# AIM
Tally the lines that include the word "wide" and reply with nothing but the total.

# SOURCE DATA

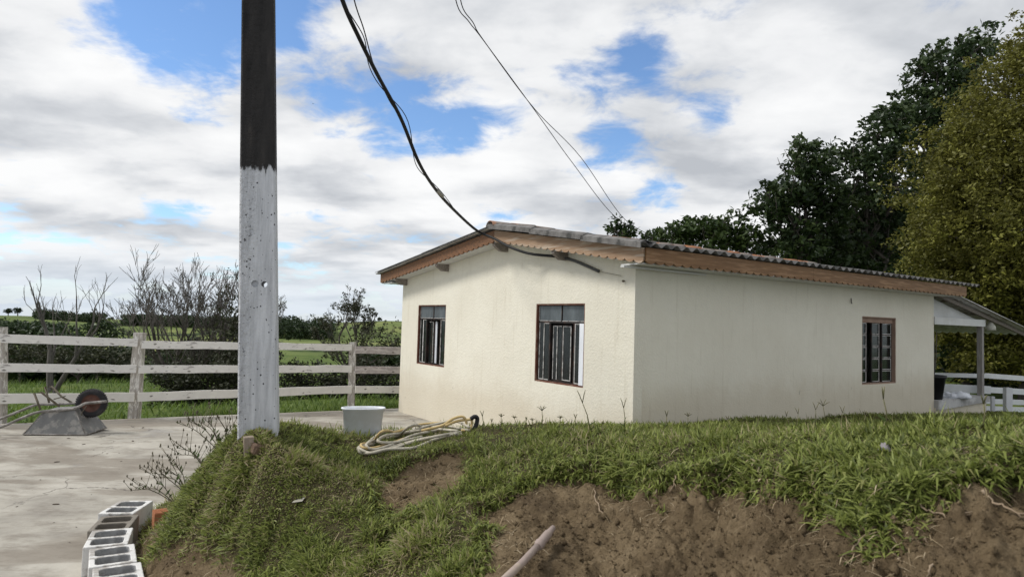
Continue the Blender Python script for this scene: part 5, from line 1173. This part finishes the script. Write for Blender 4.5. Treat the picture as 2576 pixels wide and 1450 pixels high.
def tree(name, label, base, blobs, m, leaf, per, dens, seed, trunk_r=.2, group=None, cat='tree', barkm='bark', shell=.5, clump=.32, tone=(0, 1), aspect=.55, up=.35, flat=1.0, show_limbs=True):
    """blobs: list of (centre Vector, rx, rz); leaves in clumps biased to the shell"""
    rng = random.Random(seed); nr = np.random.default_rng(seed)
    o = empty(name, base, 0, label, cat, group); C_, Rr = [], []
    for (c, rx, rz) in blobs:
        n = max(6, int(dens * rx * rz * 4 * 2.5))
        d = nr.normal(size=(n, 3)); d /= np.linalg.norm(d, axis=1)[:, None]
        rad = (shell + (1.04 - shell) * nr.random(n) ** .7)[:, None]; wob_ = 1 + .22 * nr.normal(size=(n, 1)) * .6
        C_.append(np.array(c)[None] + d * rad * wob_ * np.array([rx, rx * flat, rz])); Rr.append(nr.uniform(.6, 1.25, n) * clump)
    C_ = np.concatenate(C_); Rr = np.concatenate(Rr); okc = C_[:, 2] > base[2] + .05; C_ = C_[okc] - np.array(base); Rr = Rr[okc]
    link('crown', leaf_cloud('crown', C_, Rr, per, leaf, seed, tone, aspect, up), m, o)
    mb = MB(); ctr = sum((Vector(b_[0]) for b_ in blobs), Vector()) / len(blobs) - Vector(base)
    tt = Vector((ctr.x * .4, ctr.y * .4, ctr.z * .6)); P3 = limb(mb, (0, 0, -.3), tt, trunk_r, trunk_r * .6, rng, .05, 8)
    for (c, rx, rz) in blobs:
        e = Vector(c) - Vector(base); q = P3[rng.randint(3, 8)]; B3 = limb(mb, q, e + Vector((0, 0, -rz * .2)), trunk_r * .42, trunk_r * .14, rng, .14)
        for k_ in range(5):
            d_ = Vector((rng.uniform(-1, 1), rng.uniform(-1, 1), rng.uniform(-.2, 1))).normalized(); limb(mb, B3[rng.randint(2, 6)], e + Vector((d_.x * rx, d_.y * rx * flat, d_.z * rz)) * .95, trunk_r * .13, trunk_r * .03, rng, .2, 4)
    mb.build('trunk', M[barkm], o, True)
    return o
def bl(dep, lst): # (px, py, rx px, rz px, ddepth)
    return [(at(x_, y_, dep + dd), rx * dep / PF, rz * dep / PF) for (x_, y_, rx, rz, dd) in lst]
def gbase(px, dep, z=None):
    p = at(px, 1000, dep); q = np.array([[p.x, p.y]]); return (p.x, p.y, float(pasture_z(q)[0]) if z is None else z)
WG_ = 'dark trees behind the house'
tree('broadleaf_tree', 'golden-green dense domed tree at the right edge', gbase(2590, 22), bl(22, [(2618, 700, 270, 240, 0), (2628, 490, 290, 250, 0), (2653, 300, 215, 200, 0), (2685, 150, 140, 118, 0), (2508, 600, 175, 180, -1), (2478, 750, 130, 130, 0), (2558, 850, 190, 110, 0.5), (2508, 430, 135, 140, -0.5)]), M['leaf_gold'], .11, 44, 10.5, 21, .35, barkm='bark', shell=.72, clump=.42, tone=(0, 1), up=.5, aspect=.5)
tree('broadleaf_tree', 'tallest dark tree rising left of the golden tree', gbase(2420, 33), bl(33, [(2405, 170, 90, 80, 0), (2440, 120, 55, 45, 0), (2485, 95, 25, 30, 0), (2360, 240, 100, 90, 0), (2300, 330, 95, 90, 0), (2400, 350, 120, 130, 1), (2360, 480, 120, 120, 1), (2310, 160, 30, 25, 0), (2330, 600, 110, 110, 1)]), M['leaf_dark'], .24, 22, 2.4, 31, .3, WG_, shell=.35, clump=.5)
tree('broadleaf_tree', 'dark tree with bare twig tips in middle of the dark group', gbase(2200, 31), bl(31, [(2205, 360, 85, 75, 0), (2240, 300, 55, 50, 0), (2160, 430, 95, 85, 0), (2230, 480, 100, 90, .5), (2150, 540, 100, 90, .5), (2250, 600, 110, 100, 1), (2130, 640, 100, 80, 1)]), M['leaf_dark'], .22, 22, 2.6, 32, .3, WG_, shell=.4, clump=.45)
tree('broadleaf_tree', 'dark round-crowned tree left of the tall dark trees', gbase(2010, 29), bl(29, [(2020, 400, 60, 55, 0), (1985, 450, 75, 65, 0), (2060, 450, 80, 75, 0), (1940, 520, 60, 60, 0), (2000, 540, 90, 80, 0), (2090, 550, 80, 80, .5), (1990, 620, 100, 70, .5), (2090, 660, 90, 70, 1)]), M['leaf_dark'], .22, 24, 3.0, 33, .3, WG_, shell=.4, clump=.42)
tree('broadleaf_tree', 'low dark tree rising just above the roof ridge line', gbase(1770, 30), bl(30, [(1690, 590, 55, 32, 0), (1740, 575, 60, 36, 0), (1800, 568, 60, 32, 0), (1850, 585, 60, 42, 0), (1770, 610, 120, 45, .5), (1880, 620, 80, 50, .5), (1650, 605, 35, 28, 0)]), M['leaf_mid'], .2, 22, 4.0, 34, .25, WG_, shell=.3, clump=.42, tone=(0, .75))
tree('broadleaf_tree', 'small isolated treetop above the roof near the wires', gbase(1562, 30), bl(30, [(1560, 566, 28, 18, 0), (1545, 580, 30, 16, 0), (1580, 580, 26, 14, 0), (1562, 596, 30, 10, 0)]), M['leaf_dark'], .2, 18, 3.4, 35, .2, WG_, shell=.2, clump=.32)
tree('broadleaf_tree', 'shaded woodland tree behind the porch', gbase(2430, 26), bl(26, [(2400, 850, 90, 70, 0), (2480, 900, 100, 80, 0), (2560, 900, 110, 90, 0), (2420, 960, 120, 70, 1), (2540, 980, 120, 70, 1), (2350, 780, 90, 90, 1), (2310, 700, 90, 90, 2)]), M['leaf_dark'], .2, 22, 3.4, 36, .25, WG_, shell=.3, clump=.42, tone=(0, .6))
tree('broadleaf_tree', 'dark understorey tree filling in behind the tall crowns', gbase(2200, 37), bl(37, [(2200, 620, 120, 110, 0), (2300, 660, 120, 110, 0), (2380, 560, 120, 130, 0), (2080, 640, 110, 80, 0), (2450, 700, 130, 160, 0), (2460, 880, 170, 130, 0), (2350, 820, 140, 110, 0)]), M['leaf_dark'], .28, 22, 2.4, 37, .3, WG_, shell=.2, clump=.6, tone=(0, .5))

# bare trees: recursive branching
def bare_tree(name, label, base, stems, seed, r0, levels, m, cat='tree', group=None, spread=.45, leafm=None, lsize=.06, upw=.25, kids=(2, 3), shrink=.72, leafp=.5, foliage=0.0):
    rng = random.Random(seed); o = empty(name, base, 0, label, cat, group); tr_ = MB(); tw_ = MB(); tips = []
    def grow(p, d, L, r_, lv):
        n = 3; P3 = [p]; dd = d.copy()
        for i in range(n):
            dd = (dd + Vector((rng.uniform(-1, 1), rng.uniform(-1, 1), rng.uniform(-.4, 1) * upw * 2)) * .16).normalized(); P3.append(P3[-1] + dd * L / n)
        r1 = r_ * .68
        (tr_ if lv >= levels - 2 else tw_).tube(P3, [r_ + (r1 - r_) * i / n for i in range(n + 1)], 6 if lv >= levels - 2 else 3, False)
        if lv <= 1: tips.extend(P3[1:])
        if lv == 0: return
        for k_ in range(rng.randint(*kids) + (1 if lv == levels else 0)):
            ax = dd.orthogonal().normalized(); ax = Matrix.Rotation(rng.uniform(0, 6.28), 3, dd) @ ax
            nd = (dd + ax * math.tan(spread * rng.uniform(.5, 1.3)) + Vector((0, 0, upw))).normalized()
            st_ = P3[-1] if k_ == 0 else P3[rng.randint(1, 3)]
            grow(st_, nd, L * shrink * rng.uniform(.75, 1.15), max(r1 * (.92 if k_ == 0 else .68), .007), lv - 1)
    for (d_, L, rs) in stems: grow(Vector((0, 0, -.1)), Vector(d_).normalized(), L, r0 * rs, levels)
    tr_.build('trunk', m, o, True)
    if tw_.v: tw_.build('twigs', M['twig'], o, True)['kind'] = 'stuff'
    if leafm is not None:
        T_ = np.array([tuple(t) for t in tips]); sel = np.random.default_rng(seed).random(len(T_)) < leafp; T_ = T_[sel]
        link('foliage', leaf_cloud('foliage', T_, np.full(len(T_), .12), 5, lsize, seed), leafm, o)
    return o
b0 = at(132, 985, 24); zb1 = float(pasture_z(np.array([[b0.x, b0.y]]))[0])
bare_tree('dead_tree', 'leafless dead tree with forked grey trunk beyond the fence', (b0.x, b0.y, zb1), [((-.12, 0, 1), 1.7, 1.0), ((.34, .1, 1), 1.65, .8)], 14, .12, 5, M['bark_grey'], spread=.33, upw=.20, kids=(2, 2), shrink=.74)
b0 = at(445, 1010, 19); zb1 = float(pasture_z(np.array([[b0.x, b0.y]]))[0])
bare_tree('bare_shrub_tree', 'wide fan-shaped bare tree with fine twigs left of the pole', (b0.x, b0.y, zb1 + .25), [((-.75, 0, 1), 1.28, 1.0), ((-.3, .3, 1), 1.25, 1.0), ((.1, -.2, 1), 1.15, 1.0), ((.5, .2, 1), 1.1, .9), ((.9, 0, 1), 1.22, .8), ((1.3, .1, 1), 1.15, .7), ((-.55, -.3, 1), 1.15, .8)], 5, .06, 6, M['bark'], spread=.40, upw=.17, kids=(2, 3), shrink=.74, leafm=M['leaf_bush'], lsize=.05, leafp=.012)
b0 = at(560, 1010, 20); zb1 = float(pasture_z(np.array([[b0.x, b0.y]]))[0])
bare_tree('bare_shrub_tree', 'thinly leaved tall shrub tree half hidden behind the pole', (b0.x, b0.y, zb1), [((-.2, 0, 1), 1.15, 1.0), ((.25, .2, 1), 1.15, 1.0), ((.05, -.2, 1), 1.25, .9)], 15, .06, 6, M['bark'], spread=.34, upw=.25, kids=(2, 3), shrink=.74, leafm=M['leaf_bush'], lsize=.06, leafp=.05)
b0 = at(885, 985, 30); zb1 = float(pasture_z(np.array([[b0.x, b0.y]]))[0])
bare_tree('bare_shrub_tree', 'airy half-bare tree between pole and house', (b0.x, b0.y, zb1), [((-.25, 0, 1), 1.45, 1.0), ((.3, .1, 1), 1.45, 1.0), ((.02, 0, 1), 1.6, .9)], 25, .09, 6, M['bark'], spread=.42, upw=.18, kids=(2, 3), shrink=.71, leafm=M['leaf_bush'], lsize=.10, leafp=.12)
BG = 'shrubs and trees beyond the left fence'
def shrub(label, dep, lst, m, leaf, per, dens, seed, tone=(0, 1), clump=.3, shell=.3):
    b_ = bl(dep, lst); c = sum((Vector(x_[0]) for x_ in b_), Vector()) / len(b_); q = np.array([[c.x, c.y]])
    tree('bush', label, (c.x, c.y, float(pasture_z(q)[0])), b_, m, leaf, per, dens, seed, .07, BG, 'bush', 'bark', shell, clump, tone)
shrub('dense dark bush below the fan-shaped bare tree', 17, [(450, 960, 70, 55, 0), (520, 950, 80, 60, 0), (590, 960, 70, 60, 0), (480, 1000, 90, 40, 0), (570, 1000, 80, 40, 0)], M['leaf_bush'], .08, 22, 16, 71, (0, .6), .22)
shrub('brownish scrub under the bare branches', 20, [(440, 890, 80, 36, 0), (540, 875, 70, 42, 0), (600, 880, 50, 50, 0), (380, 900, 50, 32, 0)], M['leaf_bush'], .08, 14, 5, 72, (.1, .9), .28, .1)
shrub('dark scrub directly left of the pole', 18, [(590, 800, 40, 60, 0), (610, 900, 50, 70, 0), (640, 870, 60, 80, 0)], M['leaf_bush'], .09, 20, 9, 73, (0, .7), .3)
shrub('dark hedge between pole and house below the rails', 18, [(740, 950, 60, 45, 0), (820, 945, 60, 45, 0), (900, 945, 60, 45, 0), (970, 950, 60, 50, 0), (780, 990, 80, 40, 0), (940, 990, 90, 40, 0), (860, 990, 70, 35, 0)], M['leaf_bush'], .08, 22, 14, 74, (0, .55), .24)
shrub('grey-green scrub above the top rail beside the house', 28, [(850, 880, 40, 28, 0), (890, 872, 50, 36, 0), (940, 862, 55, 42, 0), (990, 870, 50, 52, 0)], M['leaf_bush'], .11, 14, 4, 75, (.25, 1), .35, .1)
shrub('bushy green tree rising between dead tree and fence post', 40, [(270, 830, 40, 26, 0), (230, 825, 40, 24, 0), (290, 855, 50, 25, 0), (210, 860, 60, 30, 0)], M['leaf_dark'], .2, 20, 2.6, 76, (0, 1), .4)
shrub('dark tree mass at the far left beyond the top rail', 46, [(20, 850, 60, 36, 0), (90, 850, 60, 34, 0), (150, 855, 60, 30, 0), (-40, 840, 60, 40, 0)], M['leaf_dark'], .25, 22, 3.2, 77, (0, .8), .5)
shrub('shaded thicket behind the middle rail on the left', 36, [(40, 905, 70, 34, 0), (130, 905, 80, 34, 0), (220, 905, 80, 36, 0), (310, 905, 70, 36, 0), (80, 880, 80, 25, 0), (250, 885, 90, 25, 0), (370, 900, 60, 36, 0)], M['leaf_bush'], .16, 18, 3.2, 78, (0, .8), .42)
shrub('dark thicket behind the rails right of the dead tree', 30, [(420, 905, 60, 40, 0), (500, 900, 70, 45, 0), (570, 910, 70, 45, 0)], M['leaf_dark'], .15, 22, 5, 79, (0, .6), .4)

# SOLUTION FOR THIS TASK
2